Jonathan Byrd | MUSIC: Homebrew | Indy Week

Ye Olde Archives » MUSIC: Homebrew

Jonathan Byrd



Singer-songwriter Jonathan Byrd isn't what you'd call an overwhelming physical presence: Skinny as a rail, he sometimes looks like he might be swallowed up whole by his cowboy hat. But his diminutive stature belies the vocal maturity and songwriting skills that won him grand prize in last year's North Carolina Songwriter's Co-op Song Contest, where he faced nearly 200 other tunesmiths from across the state. Those talents are much in evidence on Wildflowers, a collection of 16 original and traditional songs recorded at Chapel Hill's Rubber Room.

There's no mistaking Byrd's Southern roots in his descriptions of cider mills and cotton gins, of shanties down in Cherokee and pies at the Ashe County Fair, of the dirty doings found in his murder ballads. "Velma," the subject of the CD's strongest cut, poisons her mama and does away with every man she's been with, while the star-crossed lovers in "Her Eyes Were Green" are on their way to a rendezvous in Knoxville when daddy takes fatal aim at his daughter.

But there are plenty of sweet melodies, too, and poetry in Byrd's descriptions of girls, one "prettier than pearls" and another with "her eyes like water and her hair like wheat." In a love song to "Robena," Byrd tells the title character, "Change is God's way of lettin' you know you've got somewhere to go."

And there's some wry humor: Efland-based Byrd strikes the perfect notes of irony and resignation when he sings about the "Tinytown," where "We got lots of nothing to do/You can drive in your tiny car/Have a drink in a tiny bar/And eat another plate of barbecue ... another stinkin' plate of barbecue."

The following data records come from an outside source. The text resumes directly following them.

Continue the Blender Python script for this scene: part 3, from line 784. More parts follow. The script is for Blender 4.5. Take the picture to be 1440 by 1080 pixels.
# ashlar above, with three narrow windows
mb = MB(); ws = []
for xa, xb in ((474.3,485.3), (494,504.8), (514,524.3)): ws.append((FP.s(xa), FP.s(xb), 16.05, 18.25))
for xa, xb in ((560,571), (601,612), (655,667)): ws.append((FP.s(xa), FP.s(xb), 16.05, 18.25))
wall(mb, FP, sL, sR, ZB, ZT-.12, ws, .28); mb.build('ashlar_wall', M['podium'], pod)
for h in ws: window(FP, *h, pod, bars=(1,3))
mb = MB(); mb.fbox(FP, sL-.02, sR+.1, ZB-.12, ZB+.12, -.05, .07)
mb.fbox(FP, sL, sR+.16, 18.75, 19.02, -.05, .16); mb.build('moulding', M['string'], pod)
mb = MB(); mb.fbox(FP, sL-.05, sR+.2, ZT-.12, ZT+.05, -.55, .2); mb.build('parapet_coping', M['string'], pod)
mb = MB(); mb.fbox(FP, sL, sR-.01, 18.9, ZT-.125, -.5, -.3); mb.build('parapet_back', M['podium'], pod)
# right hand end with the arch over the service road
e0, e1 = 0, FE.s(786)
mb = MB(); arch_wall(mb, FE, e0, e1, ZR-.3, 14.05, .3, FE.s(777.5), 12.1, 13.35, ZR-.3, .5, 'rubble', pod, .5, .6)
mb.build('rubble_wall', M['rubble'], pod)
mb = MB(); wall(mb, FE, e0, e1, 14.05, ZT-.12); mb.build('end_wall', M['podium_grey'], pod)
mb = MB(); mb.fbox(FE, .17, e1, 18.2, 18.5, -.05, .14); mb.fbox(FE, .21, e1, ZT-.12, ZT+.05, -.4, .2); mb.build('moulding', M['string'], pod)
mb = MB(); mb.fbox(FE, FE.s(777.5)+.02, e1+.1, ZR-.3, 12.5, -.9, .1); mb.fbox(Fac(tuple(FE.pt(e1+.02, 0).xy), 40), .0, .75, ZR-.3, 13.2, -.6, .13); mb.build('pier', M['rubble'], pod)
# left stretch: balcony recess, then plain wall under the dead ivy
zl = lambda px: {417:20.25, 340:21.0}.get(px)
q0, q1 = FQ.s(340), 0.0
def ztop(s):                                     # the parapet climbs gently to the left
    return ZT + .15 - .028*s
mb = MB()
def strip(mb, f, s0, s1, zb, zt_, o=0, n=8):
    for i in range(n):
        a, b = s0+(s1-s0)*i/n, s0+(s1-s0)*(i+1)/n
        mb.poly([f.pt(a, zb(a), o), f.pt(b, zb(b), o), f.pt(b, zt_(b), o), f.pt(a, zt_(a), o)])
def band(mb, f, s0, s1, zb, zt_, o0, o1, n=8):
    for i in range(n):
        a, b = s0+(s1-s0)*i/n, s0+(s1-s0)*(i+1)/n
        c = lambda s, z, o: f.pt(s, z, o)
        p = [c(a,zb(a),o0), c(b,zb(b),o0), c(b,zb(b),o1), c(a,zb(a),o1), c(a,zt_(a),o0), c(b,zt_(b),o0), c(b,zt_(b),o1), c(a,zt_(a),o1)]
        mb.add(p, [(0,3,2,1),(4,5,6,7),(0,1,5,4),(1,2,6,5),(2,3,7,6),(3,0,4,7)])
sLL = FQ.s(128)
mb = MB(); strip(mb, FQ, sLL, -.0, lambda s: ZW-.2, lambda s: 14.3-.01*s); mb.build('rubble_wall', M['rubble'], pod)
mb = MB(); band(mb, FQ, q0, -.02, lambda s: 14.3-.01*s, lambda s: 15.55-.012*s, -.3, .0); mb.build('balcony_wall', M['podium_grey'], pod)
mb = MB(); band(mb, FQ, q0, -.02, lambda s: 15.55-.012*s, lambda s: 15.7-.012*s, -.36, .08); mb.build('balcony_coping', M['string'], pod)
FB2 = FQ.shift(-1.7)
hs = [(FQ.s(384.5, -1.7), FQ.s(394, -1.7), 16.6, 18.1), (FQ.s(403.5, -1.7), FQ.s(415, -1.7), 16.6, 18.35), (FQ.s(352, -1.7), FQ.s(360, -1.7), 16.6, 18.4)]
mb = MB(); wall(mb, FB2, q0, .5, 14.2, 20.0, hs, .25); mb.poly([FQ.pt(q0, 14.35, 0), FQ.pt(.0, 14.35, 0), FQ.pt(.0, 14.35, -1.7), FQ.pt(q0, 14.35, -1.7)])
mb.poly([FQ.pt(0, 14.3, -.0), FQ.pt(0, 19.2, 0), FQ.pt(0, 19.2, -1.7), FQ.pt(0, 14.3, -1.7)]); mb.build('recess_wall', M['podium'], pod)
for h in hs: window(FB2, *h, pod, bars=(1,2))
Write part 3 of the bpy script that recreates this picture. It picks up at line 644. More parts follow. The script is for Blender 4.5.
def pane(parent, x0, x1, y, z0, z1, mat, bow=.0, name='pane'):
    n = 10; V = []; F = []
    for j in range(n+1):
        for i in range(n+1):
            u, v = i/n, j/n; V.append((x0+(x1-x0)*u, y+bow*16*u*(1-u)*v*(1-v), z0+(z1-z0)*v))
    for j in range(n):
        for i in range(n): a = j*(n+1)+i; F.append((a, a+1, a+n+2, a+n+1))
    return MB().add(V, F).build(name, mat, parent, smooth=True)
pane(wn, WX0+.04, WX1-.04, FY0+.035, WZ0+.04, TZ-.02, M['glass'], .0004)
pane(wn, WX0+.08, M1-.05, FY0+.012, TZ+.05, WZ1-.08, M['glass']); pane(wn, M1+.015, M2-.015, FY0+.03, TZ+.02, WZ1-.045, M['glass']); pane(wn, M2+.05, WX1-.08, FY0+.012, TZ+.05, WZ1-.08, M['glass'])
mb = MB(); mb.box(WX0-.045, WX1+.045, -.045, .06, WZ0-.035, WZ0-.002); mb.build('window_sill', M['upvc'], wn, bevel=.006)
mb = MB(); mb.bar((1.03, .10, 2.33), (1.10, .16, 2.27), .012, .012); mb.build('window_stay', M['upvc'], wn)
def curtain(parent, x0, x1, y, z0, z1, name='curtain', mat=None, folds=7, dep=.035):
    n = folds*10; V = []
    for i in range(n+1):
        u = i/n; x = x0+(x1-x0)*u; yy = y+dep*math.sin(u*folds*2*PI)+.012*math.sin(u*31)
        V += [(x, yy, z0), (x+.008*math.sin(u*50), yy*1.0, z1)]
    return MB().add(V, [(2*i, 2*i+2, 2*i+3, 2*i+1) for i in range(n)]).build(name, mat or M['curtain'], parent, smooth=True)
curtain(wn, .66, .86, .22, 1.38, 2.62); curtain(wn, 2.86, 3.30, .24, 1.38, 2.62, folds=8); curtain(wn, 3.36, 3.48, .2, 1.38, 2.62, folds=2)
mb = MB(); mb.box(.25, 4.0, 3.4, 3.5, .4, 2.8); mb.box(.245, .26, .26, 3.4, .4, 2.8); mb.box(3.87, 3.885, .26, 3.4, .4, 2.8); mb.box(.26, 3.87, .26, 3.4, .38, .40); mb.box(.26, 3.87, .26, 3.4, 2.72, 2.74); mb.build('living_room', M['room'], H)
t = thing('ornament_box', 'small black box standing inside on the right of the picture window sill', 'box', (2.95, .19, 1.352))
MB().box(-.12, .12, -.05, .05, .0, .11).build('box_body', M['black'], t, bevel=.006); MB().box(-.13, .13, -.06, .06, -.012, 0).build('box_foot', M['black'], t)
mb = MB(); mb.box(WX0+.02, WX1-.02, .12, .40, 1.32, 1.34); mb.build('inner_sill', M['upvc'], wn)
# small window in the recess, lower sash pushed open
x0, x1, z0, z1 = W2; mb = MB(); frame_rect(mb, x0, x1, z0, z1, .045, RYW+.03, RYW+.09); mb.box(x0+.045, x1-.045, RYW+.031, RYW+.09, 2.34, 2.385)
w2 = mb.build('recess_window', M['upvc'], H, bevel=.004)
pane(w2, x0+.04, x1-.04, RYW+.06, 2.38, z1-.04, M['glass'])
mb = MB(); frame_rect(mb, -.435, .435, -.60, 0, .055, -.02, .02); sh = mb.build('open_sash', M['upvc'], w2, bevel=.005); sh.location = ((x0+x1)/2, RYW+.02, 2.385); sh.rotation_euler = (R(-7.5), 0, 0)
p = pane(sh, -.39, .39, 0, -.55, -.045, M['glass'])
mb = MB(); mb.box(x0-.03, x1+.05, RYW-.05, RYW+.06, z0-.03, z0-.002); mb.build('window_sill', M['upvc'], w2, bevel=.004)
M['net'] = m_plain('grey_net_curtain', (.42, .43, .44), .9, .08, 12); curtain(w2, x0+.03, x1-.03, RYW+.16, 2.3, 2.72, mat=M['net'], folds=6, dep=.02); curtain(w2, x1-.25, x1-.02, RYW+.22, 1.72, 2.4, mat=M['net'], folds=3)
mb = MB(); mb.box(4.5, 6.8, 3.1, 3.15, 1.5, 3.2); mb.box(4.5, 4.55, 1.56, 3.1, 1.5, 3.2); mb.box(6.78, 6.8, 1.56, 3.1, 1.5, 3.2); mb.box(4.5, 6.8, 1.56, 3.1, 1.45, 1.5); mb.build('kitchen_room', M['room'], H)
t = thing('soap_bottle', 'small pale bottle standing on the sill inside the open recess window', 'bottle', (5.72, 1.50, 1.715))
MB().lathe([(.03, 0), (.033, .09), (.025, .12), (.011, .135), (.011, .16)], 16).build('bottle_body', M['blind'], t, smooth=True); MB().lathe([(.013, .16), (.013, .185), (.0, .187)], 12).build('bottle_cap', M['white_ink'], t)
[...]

Byrd makes use of some great local talent, including Robbie Link on bass, Bill Hicks and Rex McGhee on fiddle, John Boulding on banjo and dobro, Tim Stanbaugh on tenor banjo and Charles Pettee and Russell Johnson on mandolins. Combined with Byrd's deceptively subtle work on the guitar, Wildflowers recalls a time when a simple, well-crafted folk song and a singer with a heart were worth listening to. They still are.